WHAT TO DO —
Copy verbatim the material from its first line to the line that holds "def ground_at(px, Y): x", including that line.
+++
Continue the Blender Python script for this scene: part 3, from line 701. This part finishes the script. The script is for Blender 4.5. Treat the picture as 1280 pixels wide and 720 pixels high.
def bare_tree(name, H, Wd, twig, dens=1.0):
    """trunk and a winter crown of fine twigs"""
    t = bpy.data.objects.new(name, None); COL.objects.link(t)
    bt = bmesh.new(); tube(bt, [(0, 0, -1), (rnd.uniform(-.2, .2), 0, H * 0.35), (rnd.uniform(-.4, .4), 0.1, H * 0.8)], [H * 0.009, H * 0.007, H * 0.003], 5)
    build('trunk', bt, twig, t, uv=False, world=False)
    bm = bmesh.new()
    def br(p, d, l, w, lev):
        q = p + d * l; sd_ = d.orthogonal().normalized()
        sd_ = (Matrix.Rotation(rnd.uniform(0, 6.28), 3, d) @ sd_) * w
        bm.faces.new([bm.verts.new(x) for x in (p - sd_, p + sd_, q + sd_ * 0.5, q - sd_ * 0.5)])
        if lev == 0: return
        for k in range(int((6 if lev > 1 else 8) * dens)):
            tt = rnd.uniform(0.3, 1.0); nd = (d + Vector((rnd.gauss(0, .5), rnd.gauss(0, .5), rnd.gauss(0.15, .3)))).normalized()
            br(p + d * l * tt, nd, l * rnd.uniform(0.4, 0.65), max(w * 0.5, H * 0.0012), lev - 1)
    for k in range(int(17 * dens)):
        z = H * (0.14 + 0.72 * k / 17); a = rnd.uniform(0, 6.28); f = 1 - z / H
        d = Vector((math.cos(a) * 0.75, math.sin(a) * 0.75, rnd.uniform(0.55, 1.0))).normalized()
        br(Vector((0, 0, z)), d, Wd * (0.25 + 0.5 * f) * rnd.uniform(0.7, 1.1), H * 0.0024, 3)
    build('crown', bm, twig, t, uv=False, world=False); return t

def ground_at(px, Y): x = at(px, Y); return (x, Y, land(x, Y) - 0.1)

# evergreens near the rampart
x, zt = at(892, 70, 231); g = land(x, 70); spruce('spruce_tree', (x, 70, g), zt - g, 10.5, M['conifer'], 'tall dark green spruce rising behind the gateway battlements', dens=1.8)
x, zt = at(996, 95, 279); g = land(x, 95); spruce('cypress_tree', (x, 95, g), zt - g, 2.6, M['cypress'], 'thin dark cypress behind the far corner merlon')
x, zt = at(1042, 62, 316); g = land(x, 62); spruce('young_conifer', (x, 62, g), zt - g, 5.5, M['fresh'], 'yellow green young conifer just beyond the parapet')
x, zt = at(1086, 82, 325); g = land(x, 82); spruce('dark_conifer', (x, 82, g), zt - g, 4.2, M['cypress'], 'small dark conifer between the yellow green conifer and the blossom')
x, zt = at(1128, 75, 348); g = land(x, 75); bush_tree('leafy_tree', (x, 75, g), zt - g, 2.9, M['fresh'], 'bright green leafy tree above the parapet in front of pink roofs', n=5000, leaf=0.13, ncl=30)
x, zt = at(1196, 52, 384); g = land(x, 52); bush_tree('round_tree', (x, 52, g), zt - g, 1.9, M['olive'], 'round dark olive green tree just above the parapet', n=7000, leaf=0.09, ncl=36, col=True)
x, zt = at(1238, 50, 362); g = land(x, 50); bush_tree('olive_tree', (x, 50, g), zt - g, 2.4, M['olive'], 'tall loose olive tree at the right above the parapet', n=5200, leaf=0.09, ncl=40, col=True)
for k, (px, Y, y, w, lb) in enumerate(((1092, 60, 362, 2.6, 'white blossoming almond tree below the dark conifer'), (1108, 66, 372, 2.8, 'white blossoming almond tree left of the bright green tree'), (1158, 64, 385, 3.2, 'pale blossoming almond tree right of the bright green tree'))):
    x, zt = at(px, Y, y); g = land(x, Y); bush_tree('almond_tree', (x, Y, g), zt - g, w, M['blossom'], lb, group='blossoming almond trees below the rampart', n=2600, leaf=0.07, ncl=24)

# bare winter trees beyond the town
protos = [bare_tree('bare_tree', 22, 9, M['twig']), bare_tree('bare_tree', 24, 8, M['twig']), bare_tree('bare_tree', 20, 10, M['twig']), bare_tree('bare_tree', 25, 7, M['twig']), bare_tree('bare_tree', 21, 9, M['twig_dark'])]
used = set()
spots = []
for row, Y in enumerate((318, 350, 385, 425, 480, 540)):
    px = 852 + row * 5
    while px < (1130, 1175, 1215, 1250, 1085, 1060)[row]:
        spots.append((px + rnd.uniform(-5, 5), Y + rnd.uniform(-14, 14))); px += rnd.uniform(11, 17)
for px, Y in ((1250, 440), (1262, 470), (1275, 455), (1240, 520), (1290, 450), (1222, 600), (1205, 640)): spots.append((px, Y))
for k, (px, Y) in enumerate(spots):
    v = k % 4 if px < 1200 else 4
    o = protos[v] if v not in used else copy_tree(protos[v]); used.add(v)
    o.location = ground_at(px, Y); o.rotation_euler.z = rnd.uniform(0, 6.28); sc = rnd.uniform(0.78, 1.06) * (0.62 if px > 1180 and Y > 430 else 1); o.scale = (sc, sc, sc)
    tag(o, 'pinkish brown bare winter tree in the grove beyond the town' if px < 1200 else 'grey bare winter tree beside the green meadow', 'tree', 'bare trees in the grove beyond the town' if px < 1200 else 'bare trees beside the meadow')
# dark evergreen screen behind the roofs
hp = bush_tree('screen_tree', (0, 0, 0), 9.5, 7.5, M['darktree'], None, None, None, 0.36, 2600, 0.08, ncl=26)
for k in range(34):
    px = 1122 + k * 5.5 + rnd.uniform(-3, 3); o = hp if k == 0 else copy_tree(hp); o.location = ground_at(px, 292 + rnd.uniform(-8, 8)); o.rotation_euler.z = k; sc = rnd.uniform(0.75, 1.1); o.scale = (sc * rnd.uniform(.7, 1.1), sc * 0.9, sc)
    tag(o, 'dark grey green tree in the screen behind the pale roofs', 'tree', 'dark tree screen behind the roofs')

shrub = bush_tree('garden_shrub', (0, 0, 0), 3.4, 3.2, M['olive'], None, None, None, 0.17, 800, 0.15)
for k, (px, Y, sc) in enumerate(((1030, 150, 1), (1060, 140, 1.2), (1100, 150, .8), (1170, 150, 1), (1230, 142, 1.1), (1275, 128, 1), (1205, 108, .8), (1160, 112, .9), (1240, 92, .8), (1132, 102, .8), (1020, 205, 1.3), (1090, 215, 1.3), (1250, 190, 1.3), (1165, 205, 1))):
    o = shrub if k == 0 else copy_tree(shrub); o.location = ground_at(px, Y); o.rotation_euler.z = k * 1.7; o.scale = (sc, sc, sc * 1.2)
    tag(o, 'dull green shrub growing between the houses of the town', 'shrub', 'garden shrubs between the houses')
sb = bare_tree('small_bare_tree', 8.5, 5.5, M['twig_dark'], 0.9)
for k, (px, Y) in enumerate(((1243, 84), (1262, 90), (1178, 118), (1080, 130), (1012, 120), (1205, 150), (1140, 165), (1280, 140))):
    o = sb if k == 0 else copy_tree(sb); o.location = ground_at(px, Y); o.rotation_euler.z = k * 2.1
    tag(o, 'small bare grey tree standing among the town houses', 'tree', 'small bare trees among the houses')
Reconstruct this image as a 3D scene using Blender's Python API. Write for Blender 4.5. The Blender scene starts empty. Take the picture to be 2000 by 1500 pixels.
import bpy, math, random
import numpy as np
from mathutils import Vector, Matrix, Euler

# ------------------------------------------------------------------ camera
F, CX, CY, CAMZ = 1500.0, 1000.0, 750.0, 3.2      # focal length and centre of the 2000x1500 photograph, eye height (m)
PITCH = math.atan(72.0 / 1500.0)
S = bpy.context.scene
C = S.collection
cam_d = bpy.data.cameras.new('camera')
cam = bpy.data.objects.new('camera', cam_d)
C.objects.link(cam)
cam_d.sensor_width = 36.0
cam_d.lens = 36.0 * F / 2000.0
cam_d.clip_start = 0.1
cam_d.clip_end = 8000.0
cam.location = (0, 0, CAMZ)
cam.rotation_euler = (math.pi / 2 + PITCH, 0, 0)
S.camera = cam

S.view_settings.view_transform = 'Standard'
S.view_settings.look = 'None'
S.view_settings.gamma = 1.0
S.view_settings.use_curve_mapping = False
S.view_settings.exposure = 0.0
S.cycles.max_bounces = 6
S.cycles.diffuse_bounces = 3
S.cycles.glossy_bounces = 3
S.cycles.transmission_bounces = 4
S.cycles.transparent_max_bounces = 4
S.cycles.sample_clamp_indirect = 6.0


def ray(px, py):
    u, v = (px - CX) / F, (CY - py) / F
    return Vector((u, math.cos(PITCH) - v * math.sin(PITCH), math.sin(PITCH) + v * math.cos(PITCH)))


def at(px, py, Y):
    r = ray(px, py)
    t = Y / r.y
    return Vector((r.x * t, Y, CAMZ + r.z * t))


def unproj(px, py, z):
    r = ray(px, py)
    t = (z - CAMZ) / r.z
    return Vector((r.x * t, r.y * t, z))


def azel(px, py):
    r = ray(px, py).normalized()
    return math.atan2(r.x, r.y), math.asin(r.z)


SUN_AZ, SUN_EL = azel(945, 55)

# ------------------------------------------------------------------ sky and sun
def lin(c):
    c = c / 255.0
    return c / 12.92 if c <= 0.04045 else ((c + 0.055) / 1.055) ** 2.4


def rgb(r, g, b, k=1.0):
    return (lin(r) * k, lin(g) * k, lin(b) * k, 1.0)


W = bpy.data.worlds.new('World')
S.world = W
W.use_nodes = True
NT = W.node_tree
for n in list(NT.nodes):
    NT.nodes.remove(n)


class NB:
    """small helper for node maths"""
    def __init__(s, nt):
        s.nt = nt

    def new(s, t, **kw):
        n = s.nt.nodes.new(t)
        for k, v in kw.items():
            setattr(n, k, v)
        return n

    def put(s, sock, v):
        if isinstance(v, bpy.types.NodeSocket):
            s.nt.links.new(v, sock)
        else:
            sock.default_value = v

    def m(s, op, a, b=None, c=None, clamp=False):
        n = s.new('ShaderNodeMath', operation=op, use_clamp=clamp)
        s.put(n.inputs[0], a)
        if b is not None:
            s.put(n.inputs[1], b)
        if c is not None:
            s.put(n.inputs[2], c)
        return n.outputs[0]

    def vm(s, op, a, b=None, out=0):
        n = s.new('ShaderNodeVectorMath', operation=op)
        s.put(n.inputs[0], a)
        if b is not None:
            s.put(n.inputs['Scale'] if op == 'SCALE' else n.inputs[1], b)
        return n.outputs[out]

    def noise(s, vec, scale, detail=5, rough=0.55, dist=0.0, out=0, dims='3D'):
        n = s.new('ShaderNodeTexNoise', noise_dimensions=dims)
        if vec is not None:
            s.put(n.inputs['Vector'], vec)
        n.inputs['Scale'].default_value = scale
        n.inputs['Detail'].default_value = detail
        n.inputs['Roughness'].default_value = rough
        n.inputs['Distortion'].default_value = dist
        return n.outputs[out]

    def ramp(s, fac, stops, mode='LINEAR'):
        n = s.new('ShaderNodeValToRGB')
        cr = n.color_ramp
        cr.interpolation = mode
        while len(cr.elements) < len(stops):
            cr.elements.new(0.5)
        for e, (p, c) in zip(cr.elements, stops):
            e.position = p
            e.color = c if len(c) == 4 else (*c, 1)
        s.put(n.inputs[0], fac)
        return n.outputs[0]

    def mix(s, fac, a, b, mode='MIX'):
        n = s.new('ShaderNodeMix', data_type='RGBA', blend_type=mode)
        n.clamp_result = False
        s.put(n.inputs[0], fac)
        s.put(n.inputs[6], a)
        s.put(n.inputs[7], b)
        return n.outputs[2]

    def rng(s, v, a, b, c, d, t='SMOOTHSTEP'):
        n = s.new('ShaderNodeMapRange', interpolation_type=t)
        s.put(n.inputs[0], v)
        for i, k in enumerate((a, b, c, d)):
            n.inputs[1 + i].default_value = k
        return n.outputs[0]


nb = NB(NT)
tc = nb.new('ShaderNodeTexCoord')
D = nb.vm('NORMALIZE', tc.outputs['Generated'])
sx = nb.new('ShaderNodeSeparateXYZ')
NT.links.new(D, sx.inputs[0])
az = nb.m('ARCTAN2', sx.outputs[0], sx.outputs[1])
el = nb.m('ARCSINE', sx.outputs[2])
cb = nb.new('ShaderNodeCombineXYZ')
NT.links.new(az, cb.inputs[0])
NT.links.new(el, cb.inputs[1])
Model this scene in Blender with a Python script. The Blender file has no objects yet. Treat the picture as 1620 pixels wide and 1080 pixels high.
+++
RESPONSE TO THIS TASK —
Continue the Blender Python script for this scene: part 3, from line 701. This part finishes the script. The script is for Blender 4.5. Treat the picture as 1280 pixels wide and 720 pixels high.
def bare_tree(name, H, Wd, twig, dens=1.0):
    """trunk and a winter crown of fine twigs"""
    t = bpy.data.objects.new(name, None); COL.objects.link(t)
    bt = bmesh.new(); tube(bt, [(0, 0, -1), (rnd.uniform(-.2, .2), 0, H * 0.35), (rnd.uniform(-.4, .4), 0.1, H * 0.8)], [H * 0.009, H * 0.007, H * 0.003], 5)
    build('trunk', bt, twig, t, uv=False, world=False)
    bm = bmesh.new()
    def br(p, d, l, w, lev):
        q = p + d * l; sd_ = d.orthogonal().normalized()
        sd_ = (Matrix.Rotation(rnd.uniform(0, 6.28), 3, d) @ sd_) * w
        bm.faces.new([bm.verts.new(x) for x in (p - sd_, p + sd_, q + sd_ * 0.5, q - sd_ * 0.5)])
        if lev == 0: return
        for k in range(int((6 if lev > 1 else 8) * dens)):
            tt = rnd.uniform(0.3, 1.0); nd = (d + Vector((rnd.gauss(0, .5), rnd.gauss(0, .5), rnd.gauss(0.15, .3)))).normalized()
            br(p + d * l * tt, nd, l * rnd.uniform(0.4, 0.65), max(w * 0.5, H * 0.0012), lev - 1)
    for k in range(int(17 * dens)):
        z = H * (0.14 + 0.72 * k / 17); a = rnd.uniform(0, 6.28); f = 1 - z / H
        d = Vector((math.cos(a) * 0.75, math.sin(a) * 0.75, rnd.uniform(0.55, 1.0))).normalized()
        br(Vector((0, 0, z)), d, Wd * (0.25 + 0.5 * f) * rnd.uniform(0.7, 1.1), H * 0.0024, 3)
    build('crown', bm, twig, t, uv=False, world=False); return t

def ground_at(px, Y): x = at(px, Y); return (x, Y, land(x, Y) - 0.1)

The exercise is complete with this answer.